— Begin Given material —

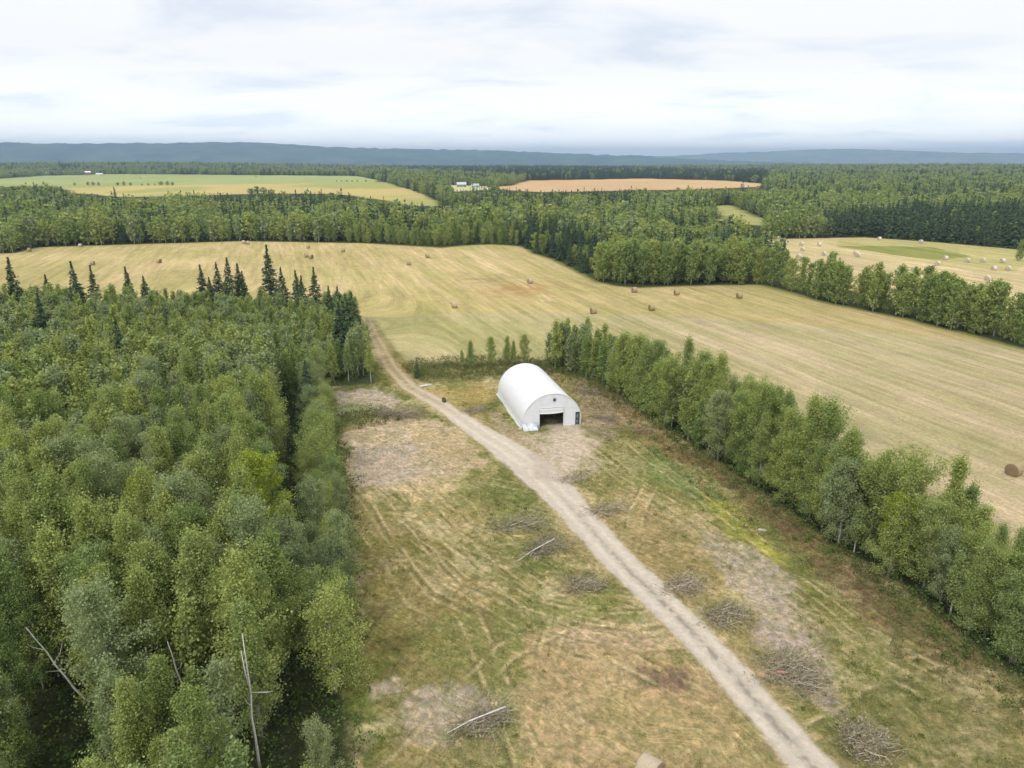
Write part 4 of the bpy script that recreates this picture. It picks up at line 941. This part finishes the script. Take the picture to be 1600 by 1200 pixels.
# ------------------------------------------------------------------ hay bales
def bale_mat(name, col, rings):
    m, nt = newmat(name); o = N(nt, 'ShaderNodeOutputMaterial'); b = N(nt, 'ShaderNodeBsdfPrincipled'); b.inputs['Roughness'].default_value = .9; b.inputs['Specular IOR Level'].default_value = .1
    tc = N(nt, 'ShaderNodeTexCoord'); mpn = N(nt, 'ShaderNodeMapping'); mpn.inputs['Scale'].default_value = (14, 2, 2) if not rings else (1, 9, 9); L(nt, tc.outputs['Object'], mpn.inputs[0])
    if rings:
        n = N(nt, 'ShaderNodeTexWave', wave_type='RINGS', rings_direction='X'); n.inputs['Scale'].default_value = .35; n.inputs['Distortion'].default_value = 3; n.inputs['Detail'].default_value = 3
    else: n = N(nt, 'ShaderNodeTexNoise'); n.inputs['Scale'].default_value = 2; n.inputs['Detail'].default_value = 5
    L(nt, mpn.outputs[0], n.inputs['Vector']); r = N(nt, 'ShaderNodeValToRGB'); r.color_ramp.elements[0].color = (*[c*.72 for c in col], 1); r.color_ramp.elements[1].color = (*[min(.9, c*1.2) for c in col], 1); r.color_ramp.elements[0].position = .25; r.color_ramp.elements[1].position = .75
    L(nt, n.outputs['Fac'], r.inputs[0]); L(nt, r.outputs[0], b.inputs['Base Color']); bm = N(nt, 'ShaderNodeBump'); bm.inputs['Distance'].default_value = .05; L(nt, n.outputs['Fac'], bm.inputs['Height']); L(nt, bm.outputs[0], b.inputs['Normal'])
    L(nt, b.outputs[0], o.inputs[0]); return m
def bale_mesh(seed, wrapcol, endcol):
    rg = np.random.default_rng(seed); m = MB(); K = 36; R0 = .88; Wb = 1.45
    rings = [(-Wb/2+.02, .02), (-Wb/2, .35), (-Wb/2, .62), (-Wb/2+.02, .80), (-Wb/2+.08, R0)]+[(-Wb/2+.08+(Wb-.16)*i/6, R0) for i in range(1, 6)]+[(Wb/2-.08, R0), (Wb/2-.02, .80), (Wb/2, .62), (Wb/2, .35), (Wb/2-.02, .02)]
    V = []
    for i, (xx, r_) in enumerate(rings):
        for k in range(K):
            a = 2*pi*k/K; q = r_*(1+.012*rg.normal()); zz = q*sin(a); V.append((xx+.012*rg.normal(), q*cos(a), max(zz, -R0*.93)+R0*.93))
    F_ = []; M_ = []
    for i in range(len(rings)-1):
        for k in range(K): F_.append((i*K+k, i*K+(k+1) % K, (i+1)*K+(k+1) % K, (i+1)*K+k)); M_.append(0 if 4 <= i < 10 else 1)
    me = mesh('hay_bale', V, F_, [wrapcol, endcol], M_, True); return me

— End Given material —

*Problem statement*: Extract the full listing above verbatim; pictures are to be left out of the copy.

*Completed task*:
Write part 4 of the bpy script that recreates this picture. It picks up at line 941. This part finishes the script. Take the picture to be 1600 by 1200 pixels.
# ------------------------------------------------------------------ hay bales
def bale_mat(name, col, rings):
    m, nt = newmat(name); o = N(nt, 'ShaderNodeOutputMaterial'); b = N(nt, 'ShaderNodeBsdfPrincipled'); b.inputs['Roughness'].default_value = .9; b.inputs['Specular IOR Level'].default_value = .1
    tc = N(nt, 'ShaderNodeTexCoord'); mpn = N(nt, 'ShaderNodeMapping'); mpn.inputs['Scale'].default_value = (14, 2, 2) if not rings else (1, 9, 9); L(nt, tc.outputs['Object'], mpn.inputs[0])
    if rings:
        n = N(nt, 'ShaderNodeTexWave', wave_type='RINGS', rings_direction='X'); n.inputs['Scale'].default_value = .35; n.inputs['Distortion'].default_value = 3; n.inputs['Detail'].default_value = 3
    else: n = N(nt, 'ShaderNodeTexNoise'); n.inputs['Scale'].default_value = 2; n.inputs['Detail'].default_value = 5
    L(nt, mpn.outputs[0], n.inputs['Vector']); r = N(nt, 'ShaderNodeValToRGB'); r.color_ramp.elements[0].color = (*[c*.72 for c in col], 1); r.color_ramp.elements[1].color = (*[min(.9, c*1.2) for c in col], 1); r.color_ramp.elements[0].position = .25; r.color_ramp.elements[1].position = .75
    L(nt, n.outputs['Fac'], r.inputs[0]); L(nt, r.outputs[0], b.inputs['Base Color']); bm = N(nt, 'ShaderNodeBump'); bm.inputs['Distance'].default_value = .05; L(nt, n.outputs['Fac'], bm.inputs['Height']); L(nt, bm.outputs[0], b.inputs['Normal'])
    L(nt, b.outputs[0], o.inputs[0]); return m
def bale_mesh(seed, wrapcol, endcol):
    rg = np.random.default_rng(seed); m = MB(); K = 36; R0 = .88; Wb = 1.45
    rings = [(-Wb/2+.02, .02), (-Wb/2, .35), (-Wb/2, .62), (-Wb/2+.02, .80), (-Wb/2+.08, R0)]+[(-Wb/2+.08+(Wb-.16)*i/6, R0) for i in range(1, 6)]+[(Wb/2-.08, R0), (Wb/2-.02, .80), (Wb/2, .62), (Wb/2, .35), (Wb/2-.02, .02)]
    V = []
    for i, (xx, r_) in enumerate(rings):
        for k in range(K):
            a = 2*pi*k/K; q = r_*(1+.012*rg.normal()); zz = q*sin(a); V.append((xx+.012*rg.normal(), q*cos(a), max(zz, -R0*.93)+R0*.93))
    F_ = []; M_ = []
    for i in range(len(rings)-1):
        for k in range(K): F_.append((i*K+k, i*K+(k+1) % K, (i+1)*K+(k+1) % K, (i+1)*K+k)); M_.append(0 if 4 <= i < 10 else 1)
    me = mesh('hay_bale', V, F_, [wrapcol, endcol], M_, True); return me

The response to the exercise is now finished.